Lines holding the string "scene" are the ones to copy; find them all in the data.

┌─ EXCERPTED DATA

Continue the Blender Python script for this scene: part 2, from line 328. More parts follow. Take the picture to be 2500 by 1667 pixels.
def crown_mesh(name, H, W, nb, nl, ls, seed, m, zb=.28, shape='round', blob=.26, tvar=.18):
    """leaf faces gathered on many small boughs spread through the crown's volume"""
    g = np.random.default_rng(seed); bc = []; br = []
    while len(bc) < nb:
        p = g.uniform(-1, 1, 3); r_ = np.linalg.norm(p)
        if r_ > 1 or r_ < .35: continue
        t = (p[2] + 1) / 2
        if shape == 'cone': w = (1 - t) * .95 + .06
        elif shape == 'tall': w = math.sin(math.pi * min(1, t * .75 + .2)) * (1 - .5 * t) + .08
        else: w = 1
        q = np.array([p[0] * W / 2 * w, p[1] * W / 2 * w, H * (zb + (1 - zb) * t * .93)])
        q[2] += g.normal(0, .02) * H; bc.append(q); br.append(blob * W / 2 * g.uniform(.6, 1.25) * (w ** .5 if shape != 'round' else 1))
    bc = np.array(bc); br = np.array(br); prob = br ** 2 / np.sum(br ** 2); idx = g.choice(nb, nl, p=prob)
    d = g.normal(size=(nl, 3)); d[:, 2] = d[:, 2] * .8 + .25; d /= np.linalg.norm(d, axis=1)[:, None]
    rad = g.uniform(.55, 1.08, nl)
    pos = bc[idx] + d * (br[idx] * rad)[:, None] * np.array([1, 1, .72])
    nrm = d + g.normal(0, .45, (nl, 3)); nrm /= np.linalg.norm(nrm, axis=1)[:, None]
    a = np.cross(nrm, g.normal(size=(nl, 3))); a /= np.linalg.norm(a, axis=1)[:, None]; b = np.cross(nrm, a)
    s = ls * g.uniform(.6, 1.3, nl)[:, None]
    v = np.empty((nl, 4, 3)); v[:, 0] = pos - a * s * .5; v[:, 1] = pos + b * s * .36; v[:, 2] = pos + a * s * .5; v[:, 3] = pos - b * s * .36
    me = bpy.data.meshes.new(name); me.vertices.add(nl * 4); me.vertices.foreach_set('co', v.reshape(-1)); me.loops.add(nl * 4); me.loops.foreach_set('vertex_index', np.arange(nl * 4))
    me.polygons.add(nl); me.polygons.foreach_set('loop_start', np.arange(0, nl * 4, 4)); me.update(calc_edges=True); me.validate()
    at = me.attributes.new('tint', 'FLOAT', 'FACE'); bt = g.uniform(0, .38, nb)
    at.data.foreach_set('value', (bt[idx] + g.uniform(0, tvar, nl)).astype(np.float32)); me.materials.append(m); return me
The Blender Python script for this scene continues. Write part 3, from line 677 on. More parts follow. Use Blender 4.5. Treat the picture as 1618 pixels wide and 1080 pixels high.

└─

= TASK SOLUTION =
Continue the Blender Python script for this scene: part 2, from line 328. More parts follow. Take the picture to be 2500 by 1667 pixels.
The Blender Python script for this scene continues. Write part 3, from line 677 on. More parts follow. Use Blender 4.5. Treat the picture as 1618 pixels wide and 1080 pixels high.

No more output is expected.